NEWS

Tributes for veteran Sudanese human rights champion
Tributes for veteran Sudanese human rights champion, Abdel Salam Hassan Abdel Salam
16 Mar 10

Abdel Salam Hassan Abdel Salam, who was murdered in London last weekend, was a guiding light of Sudan’s human rights movement.

A poet and lawyer – in that order, he would have said – and an unbowed secularist, he was also an equally committed student of Islam and classical Arabic, who coined the term al mashru’ al medani, “the civil project,” as a deliberate riposte to the Islamists’ so-called al mashru’ al hadhari or “civilization project”.

The motto served well for his work in exile from Sudan, in London as a leading human rights activist and champion of rights for women and non-Muslims, northern and southern Sudanese alike.

He was found dead in his home in south London, apparently stabbed to death in the early hours of 12 March. Police told the Guardian newspaper they are probing any connections between his death and his work promoting human rights in Sudan and helping torture victims seek redress.

Formerly chairman of the Sudan Human Rights Organization, re-founded in exile, he was among the first to step up and make the case for human rights and democracy as integral to a lasting peace as the Sudanese civil war ground to its bitter end.

After working to ensure Sudanese human rights with Justice Africa and later the Redress Trust a south London rights organisation which helps torture victims around the world, he was able to return to Khartoum again, and lay plans to end his long exile and resume his work at home.
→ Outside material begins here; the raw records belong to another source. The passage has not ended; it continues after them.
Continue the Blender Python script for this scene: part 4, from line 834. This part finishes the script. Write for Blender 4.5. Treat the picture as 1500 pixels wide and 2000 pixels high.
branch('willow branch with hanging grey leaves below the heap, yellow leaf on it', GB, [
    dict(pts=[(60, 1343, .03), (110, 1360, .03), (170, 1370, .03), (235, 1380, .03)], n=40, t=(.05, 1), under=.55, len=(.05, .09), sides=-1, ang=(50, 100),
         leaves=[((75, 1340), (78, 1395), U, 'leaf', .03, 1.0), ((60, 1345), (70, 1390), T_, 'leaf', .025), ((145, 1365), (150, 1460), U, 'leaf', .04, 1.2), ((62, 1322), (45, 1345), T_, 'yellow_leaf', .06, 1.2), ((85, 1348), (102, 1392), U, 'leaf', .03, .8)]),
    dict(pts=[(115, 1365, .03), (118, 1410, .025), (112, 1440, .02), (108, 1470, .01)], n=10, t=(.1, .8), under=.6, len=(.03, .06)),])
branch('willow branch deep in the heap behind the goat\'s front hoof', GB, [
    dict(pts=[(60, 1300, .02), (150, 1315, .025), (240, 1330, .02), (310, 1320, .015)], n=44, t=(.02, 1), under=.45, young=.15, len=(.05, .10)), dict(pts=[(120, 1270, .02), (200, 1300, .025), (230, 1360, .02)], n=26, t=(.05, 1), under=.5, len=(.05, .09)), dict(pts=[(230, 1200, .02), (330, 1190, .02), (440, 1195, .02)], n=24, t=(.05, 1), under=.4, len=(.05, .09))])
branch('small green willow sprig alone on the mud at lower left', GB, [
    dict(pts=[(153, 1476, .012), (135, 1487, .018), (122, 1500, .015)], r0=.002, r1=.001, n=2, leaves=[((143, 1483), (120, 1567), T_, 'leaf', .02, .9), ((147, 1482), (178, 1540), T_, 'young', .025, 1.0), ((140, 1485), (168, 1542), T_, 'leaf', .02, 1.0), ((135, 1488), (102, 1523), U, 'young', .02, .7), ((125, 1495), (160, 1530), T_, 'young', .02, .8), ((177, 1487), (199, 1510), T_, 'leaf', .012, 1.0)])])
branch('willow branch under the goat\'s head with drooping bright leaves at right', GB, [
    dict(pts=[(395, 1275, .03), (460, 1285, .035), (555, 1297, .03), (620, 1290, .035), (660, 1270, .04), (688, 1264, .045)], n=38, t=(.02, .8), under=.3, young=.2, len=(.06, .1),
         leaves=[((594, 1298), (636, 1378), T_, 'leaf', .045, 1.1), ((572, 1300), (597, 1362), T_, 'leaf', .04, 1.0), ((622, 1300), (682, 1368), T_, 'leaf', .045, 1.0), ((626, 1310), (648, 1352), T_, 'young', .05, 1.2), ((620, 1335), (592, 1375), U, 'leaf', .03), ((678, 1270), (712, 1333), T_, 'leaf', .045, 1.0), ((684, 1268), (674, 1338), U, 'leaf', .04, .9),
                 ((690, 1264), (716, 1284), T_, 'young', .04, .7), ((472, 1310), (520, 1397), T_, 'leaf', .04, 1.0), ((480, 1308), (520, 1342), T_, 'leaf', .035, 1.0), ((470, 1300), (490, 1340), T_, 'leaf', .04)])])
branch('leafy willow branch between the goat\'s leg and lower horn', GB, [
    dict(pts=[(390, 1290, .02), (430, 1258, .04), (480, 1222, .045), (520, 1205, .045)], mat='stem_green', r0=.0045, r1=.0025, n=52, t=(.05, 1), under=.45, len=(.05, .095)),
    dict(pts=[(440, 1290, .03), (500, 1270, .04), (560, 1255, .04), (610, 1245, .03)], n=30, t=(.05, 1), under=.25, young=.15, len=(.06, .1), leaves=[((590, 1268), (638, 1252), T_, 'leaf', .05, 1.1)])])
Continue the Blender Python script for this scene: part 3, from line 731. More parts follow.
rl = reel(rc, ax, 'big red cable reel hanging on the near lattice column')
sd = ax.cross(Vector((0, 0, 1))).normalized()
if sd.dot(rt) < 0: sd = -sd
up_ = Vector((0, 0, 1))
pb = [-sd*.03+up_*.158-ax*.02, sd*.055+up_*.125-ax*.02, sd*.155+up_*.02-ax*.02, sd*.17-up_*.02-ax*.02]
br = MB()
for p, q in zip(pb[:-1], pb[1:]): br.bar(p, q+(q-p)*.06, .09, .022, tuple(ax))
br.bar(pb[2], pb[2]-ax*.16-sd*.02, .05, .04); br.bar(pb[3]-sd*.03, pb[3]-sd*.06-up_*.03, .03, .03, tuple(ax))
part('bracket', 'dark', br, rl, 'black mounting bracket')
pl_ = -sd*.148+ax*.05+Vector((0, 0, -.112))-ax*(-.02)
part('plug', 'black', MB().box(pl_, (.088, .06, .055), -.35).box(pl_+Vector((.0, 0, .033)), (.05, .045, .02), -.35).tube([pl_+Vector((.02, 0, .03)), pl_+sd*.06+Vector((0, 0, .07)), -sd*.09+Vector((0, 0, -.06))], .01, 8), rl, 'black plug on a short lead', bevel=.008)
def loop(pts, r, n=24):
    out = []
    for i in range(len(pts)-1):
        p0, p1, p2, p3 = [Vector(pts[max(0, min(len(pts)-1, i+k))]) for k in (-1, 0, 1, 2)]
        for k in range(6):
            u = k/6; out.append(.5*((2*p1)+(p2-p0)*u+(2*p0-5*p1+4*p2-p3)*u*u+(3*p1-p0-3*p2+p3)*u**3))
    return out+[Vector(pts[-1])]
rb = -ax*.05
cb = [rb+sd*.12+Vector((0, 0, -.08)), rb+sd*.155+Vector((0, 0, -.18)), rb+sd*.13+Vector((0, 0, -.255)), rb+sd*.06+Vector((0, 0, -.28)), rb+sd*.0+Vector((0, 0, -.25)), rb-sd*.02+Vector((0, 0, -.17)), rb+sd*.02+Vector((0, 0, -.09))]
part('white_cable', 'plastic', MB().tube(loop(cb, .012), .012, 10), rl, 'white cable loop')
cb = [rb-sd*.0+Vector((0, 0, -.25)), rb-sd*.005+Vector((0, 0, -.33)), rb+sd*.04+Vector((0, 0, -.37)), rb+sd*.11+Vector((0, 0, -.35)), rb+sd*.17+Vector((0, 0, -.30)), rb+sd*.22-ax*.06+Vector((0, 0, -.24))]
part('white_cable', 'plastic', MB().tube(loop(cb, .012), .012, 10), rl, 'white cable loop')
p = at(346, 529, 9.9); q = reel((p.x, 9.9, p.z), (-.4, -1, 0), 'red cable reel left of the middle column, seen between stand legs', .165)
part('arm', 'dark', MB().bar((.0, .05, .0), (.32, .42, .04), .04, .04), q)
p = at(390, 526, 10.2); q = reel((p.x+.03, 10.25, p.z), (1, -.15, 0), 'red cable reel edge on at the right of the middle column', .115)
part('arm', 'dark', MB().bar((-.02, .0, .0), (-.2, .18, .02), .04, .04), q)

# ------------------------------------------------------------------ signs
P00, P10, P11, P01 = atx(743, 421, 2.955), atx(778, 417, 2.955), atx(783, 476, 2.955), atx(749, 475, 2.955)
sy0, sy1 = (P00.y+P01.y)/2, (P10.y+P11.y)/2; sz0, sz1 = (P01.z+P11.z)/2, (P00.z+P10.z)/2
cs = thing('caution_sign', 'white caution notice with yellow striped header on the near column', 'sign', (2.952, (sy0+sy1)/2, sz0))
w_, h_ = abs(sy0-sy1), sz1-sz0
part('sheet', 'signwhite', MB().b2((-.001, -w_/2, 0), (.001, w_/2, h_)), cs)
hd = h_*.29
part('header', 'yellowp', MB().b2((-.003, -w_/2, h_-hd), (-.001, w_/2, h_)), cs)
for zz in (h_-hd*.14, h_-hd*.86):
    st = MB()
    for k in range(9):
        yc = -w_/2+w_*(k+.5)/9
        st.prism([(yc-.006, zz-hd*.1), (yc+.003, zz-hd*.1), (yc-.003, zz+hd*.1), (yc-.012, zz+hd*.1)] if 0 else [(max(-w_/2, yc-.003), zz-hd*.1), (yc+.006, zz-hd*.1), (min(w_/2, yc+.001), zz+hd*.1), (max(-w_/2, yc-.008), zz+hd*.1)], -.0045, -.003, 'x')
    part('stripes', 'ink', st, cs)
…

During his time with Justice Africa, they and he shared office space with Index on Censorship in north London.  Henderson Mullin, Index CEO and publisher at the time recalled him as a “gentle giant” much liked by all. “He was a warm hearted and quietly intelligent man whose work for peace and democracy in Sudan kept him passionate but rarely angry, committed but never intransigent.”

Colleague and friend Alex de Waal described him as an unflinching advocate for human rights. Abdel Salam was, he said, “one of a remarkable generation of Sudanese intellectuals… who possessed a vivid curiosity about the complexities and paradoxes of their country.” He had a keen sense of the social and political context for making those rights real, ready to both dispute and mock both the excesses of Islamist zealots, and those who were intimidated by them.

And colleagues from the Redress Trust said they would “greatly miss his depth of knowledge and commitment and the conviviality with which he enriched our daily lives.”  He was divorced and leaves an adult daughter.